Philadelphia Orchestra programs regularly feature the work of living composers these days, and the artists are often in the audience for the performances. But I’d never seen a composer swarmed for autographs and selfies at intermission until Jimmy López Bellido came to Verizon Hall this past weekend. And with good reason: Ephemerae, his concerto for piano and orchestra, is surely one of the most evocative and memorable new works heard locally in the last several seasons. Over the course of three riveting movements, López Bellido takes the listener on an exciting aural tour of nature, playfully using the nose as a guide rather than the ear.

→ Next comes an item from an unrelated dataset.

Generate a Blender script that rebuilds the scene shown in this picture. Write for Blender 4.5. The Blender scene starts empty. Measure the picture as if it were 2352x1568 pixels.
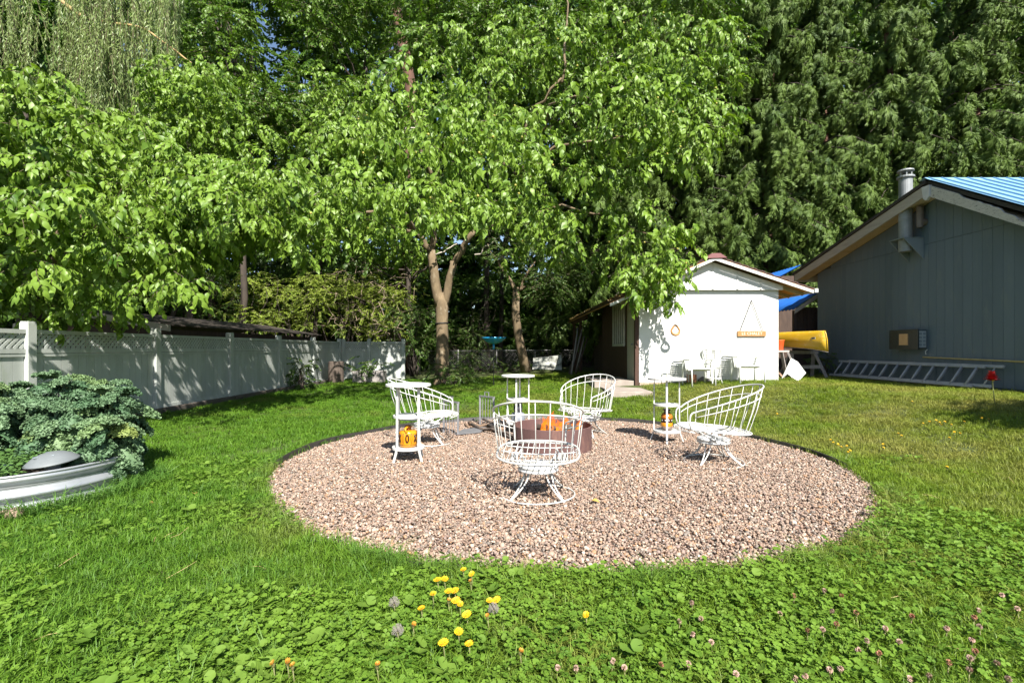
import bpy, math, random
import numpy as np
from mathutils import Vector, Matrix, Euler

random.seed(7)
RNG = np.random.default_rng(11)
R = math.radians
scene = bpy.context.scene
COL = scene.collection

# ------------------------------------------------------------------ camera
EYE = 1.2
KPX, CX, HY = 1130.0, 1176.0, 800.0          # survey of the photograph: focal length, centre column, horizon row
cam_d = bpy.data.cameras.new('camera')
cam_d.sensor_width = 36.0
cam_d.lens = 36.0 * KPX / 2352.0
cam_d.shift_y = 16.0 / 2352.0
cam_d.clip_start, cam_d.clip_end = 0.05, 600.0
cam = bpy.data.objects.new('camera', cam_d)
COL.objects.link(cam)
cam.location = (0, 0, EYE)
cam.rotation_euler = (R(90), 0, 0)
scene.camera = cam

# ------------------------------------------------------------------ sky and sun
SUN = Vector((0.32, -0.98, 1.0)).normalized()
elev = math.asin(SUN.z)
world = bpy.data.worlds.new('World')
scene.world = world
world.use_nodes = True
wn = world.node_tree
bgn = wn.nodes['Background']
sky = wn.nodes.new('ShaderNodeTexSky')
sky.sky_type = 'NISHITA'
sky.sun_disc = False
sky.sun_elevation = elev
sky.sun_rotation = math.atan2(SUN.x, SUN.y)
sky.air_density = 1.0
sky.dust_density = 0.6
wn.links.new(sky.outputs[0], bgn.inputs['Color'])
bgn.inputs['Strength'].default_value = 0.075
sun_d = bpy.data.lights.new('sun', 'SUN')
sun_d.energy = 5.0
sun_d.angle = R(0.53)
sun_d.color = (1.0, 0.95, 0.87)
sun_o = bpy.data.objects.new('sun', sun_d)
COL.objects.link(sun_o)
sun_o.rotation_euler = SUN.to_track_quat('Z', 'Y').to_euler()
sun_o.location = (10, -20, 25)

scene.view_settings.view_transform = 'Standard'
scene.view_settings.look = 'None'
scene.view_settings.exposure = 1.28
scene.view_settings.gamma = 1.0
scene.view_settings.use_curve_mapping = False
scene.render.engine = 'CYCLES'
cy = scene.cycles
cy.max_bounces = 7
cy.diffuse_bounces = 2
cy.glossy_bounces = 2
cy.transmission_bounces = 4
cy.transparent_max_bounces = 6
cy.caustics_reflective = False
cy.caustics_refractive = False
cy.use_denoising = True
cy.sample_clamp_indirect = 6.0

# ------------------------------------------------------------------ survey helpers
def S(t):
    t = np.clip(t, 0, 1)
    return t * t * (3 - 2 * t)

GC = (0.49, 5.47)
GR = 2.91

def ground_z(x, y):
    d = np.hypot(x - GC[0], y - GC[1])
    return 0.42 * S((d - 3.1) / 4.6) * S((x + 5.0) / 12.0) * S((y - 0.5) / 4.0)

def G(u, v):
    """point of the ground seen at photo column u, row v"""
    z = 0.0
    for _ in range(25):
        y = (EYE - z) * KPX / (v - HY)
        x = (u - CX) / KPX * y
        z = 0.5 * z + 0.5 * float(ground_z(x, y))
    return Vector((x, y, float(ground_z(x, y))))

def P(u, v, y):
    return Vector(((u - CX) / KPX * y, y, EYE + (HY - v) / KPX * y))

def PX(u, v, x):
    y = x * KPX / (u - CX)
    return Vector((x, y, EYE + (HY - v) / KPX * y))

# ------------------------------------------------------------------ materials
def new_mat(name):
    m = bpy.data.materials.new(name)
    m.use_nodes = True
    nt = m.node_tree
    return m, nt, nt.nodes['Principled BSDF']

def pos_node(nt, scale=(1, 1, 1)):
    g = nt.nodes.new('ShaderNodeTexCoord')
    mp = nt.nodes.new('ShaderNodeMapping')
    mp.inputs['Scale'].default_value = scale
    nt.links.new(g.outputs['Object'], mp.inputs['Vector'])
    return mp.outputs[0]

def world_node(nt):
    g = nt.nodes.new('ShaderNodeNewGeometry')
    return g.outputs['Position']

def noise(nt, vec, scale, detail=4, rough=0.6):
    n = nt.nodes.new('ShaderNodeTexNoise')
    n.inputs['Scale'].default_value = scale
    n.inputs['Detail'].default_value = detail
    n.inputs['Roughness'].default_value = rough
    if vec is not None:
        nt.links.new(vec, n.inputs['Vector'])
    return n.outputs['Fac']

def ramp(nt, fac, stops, interp='LINEAR'):
    r = nt.nodes.new('ShaderNodeValToRGB')
    r.color_ramp.interpolation = interp
    el = r.color_ramp.elements
    while len(el) > 1:
        el.remove(el[-1])
    for i, (p, c) in enumerate(stops):
        e = el[0] if i == 0 else el.new(p)
        e.position = p
        e.color = (*c, 1) if len(c) == 3 else c
    nt.links.new(fac, r.inputs[0])
    return r.outputs[0]

def mixc(nt, fac, a, b, mode='MIX'):
    m = nt.nodes.new('ShaderNodeMix')
    m.data_type = 'RGBA'
    m.blend_type = mode
    for sock, val in ((m.inputs[0], fac), (m.inputs[6], a), (m.inputs[7], b)):
        if isinstance(val, (int, float)):
            sock.default_value = val
        elif isinstance(val, tuple):
            sock.default_value = (*val, 1)
        else:
            nt.links.new(val, sock)
    return m.outputs[2]

def bump(nt, bsdf, height, strength=0.3, dist=0.01):
    b = nt.nodes.new('ShaderNodeBump')
    b.inputs['Strength'].default_value = strength
    b.inputs['Distance'].default_value = dist
    nt.links.new(height, b.inputs['Height'])
    nt.links.new(b.outputs[0], bsdf.inputs['Normal'])

def surf(name, c1, c2=None, scale=6.0, rough=0.6, metal=0.0, stretch=(1, 1, 1), bmp=0.0, bscale=40.0, bdist=0.004,
         wear=None, wear_scale=12.0, wear_at=0.62, wear_w=0.06, spec=0.5, rand=0.0):
    m, nt, b = new_mat(name)
    vec = pos_node(nt, stretch)
    b.inputs['Roughness'].default_value = rough
    b.inputs['Metallic'].default_value = metal
    b.inputs['Specular IOR Level'].default_value = spec
    c2 = c2 or tuple(x * 0.75 for x in c1)
    col = ramp(nt, noise(nt, vec, scale, 6), [(0.3, c1), (0.7, c2)])
    if rand:
        oi = nt.nodes.new('ShaderNodeObjectInfo')
        col = mixc(nt, 1.0, col, ramp(nt, oi.outputs['Random'], [(0, (1 - rand,) * 3), (1, (1 + rand * 0.3,) * 3)]), 'MULTIPLY')
    if wear:
        w = ramp(nt, noise(nt, vec, wear_scale, 8, 0.7), [(wear_at - wear_w, (0, 0, 0)), (wear_at + wear_w, (1, 1, 1))])
        col = mixc(nt, w, col, wear)
    nt.links.new(col, b.inputs['Base Color'])
    if bmp:
        bump(nt, b, noise(nt, vec, bscale, 5), bmp, bdist)
    return m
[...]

López Bellido previously tapped into the concept of synesthesia, the phenomenon by which certain people perceive sensation through colors, in his tone poem Synesthésie. He takes a similar approach here, endeavoring to communicate through music the sensory overload that accompanies olfactory stimulation. In doing so, he evokes scenes that other composers have depicted previously – the first blossoming of spring, the teeming energy of an open-air market – but with a greater sense of edge than one might anticipate. The opening movement, Bloom, presents the changing of the season not as a tranquil awakening but as a violent bud-break. Primal Forest, the central movement, unfolds with a dark, earthy sound, moving into the heady, intensely perfumed finale, called Spice Bazaar.

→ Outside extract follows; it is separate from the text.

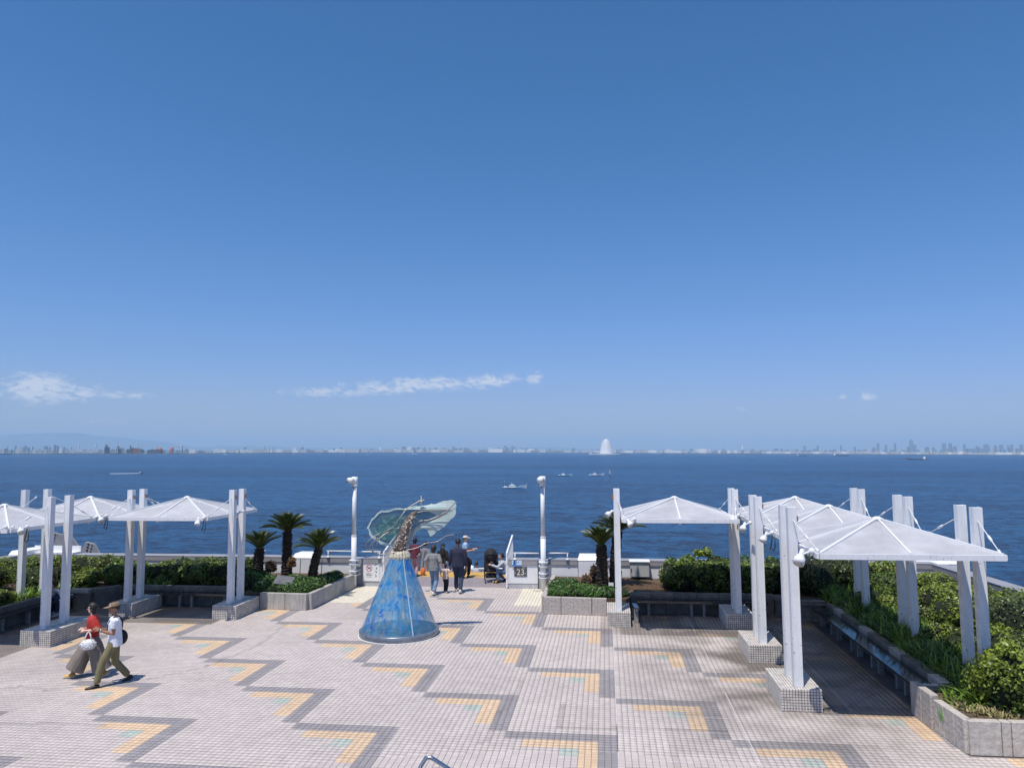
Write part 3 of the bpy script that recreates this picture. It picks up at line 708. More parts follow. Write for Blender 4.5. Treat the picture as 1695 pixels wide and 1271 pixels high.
cc[:, :3] = np.repeat(np.array(cols), 20, axis=0); ca.data.foreach_set('color', cc.ravel())
me.materials.append(M_tile); o = bpy.data.objects.new('tiles', me); COL.objects.link(o); o.parent = plaza; stuff(o)
# single tiles: meshes shared by rounded tint
tm = {}
for (i, j) in sorted(pick):
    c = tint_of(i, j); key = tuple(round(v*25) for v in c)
    if key not in tm:
        b = MB(); h = PIT/2-G
        b.add([(-h, -h, -.006), (h, -h, -.006), (h, h, -.006), (-h, h, -.006), (-h+CH, -h+CH, .0004), (h-CH, -h+CH, .0004), (h-CH, h-CH, .0004), (-h+CH, h-CH, .0004)],
              [(4, 5, 6, 7), (0, 1, 5, 4), (1, 2, 6, 5), (2, 3, 7, 6), (3, 0, 4, 7)])
        t_ = b.build('tile', M_tile, plaza); a = t_.data.color_attributes.new('tint', 'FLOAT_COLOR', 'CORNER')
        a.data.foreach_set('color', np.tile(np.array((*c, 1), dtype=np.float32), len(t_.data.loops))); tm[key] = t_.data
    else:
        t_ = bpy.data.objects.new('tile', tm[key]); COL.objects.link(t_); t_.parent = plaza
    t_.location = (JX+(i+.5)*PIT, JY+(j+.5)*PIT, 0)
# sealed expansion joints (flat strips 2 mm proud of the tiles) and a few dark open ones
def strip(x0, y0, x1, y1, w, m_=M_joint):
    b = MB(); n = max(2, int(math.hypot(x1-x0, y1-y0)/.35)); d = Vector((x1-x0, y1-y0, 0)); L = d.length; d.normalize(); o_ = Vector((-d.y, d.x, 0))
    for k in range(n):
        if noise.noise(Vector((x0+k*.37, y0*1.3+k*.21, 4))) < -.30: continue
        ww = w*(.7+.6*abs(noise.noise(Vector((k*.9, x0, y0))))); p = Vector((x0, y0, .0015))+d*(L*k/n); q = Vector((x0, y0, .0015))+d*(L*(k+1)/n)
        b.add([p-o_*ww/2, p+o_*ww/2, q+o_*ww/2, q-o_*ww/2], [(0, 3, 2, 1)])
    return b.build('joint_strip', m_, plaza)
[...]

Pianist Javier Perianes, the work’s dedicatee, met the challenges of each section with astonishing virtuosity and a vibrant touch. He brought a muscular energy to the ascending and descending scales of Bloom, which matched the vibrant strings and piquant percussion that suggested a rough awakening from a long winter’s nap. He vacillated between the high and low registers of the instrument in Primal Forest, building to rich climaxes, while conductor Rafael Payare kept the orchestral texture, skillfully managing the interplay between assertive brass, woodwind and strings in forte passages. Spice Bazaar proved seductive and jazzy, with silvery notes from Perianes underpinned by pizzicato, shimmering wind chimes and the enveloping emergence of timpani.

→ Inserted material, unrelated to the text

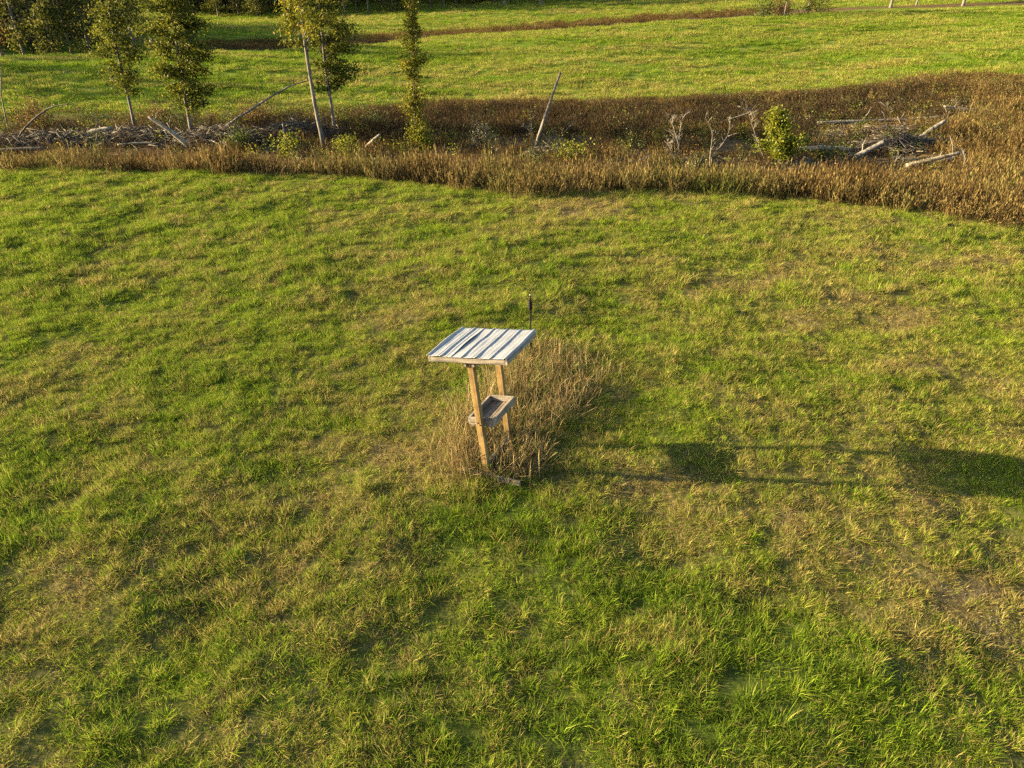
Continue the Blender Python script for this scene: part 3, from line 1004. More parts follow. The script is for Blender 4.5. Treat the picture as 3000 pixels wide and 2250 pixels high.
pa = np.array([tuple(v) for v in poly]); lo, hi = pa.min(0) - .3, pa.max(0) + .3
n = 26000
x = rg.uniform(lo[0], hi[0], n); yv = rg.uniform(lo[1], hi[1], n)
k = inside(x + rg.normal(0, .12, n), yv + rg.normal(0, .12, n)) & (rg.random(n) < .25 + .75 * sstep(.35, .6, fbm(x / .45, yv / .45, 305)))
k &= ~((np.abs(x - (-.4)) < .0))
x, yv = x[k], yv[k]; n = len(x)
dist = np.sqrt((x + .1) ** 2 + (yv - 9.6) ** 2)
L = rg.uniform(.16, .64, n) * np.interp(dist, [0, 1.2, 2.6], [.85, 1.0, .75])
L *= np.interp(np.hypot(x + .1, yv - 9.0), [0, .45, .8], [.5, .6, 1.0])
az = rg.uniform(0, 6.283, n); le = np.abs(rg.normal(0, .42, n))
fl = rg.random(n) < .2
le[fl] = rg.uniform(1.2, 3, fl.sum()); L[fl] *= rg.uniform(.5, .9, fl.sum())
dxy = np.stack([np.cos(az), np.sin(az)], 1)
nrm = np.sqrt(1 + le ** 2)
ex = 3400                                     # bent, trodden straw close round the posts and sills
ea, er = rg.uniform(0, 6.283, ex), .72 * rg.random(ex) ** .6
x = np.concatenate([x, -.22 + er * np.cos(ea) * 1.05]); yv = np.concatenate([yv, 8.95 + er * np.sin(ea) * .9])
L = np.concatenate([L, rg.uniform(.14, .42, ex)]); az = np.concatenate([az, rg.uniform(0, 6.283, ex)])
le = np.concatenate([le, np.abs(rg.normal(.9, .8, ex))]); fl = np.concatenate([fl, rg.random(ex) < .25]); n = len(x)
dxy = np.stack([np.cos(az), np.sin(az)], 1); nrm = np.sqrt(1 + le ** 2)
V = np.zeros((n, 7, 3)); w = rg.uniform(.003, .0058, n); wa = rg.uniform(0, 6.283, n); wd = np.stack([np.cos(wa), np.sin(wa)], 1)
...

For a living composer who is still relatively young, López Bellido has built a prodigious catalogue – four symphonies, concertos for multiple instruments, several large-scale orchestral works and an opera. Based on the reaction to Ephemerae, it was clear that the Philadelphia audience wants to hear more from him.
Payare paired the new concerto with a stirring performance of Mahler’s Symphony no. 1 in D major. His reading got off to a somewhat rough start, as he bogged down the first movement in an overly detailed manner that bordered on fussy. It caused me to hear the germ of future Mahlerian ideas already embedded in this early work, but it wasn’t always a pleasant listening experience. Yet by the Ländler, his interpretation was firing on all cylinders, with the brusque contrast between the country folk dance and the refined Viennese waltz that follows distinct and jarring. Newly appointed Principal Bass Joseph Conyers played the Bruder Martin solo that opens the third movement with a chilling sense of foreboding energy, and the music charged forward relentlessly until the final pullback of the ethereal ending. Under Payare, the orchestra played less elegantly than usual, with a few noticeable flubs here and there. But who needs perfection when the sound is this exciting?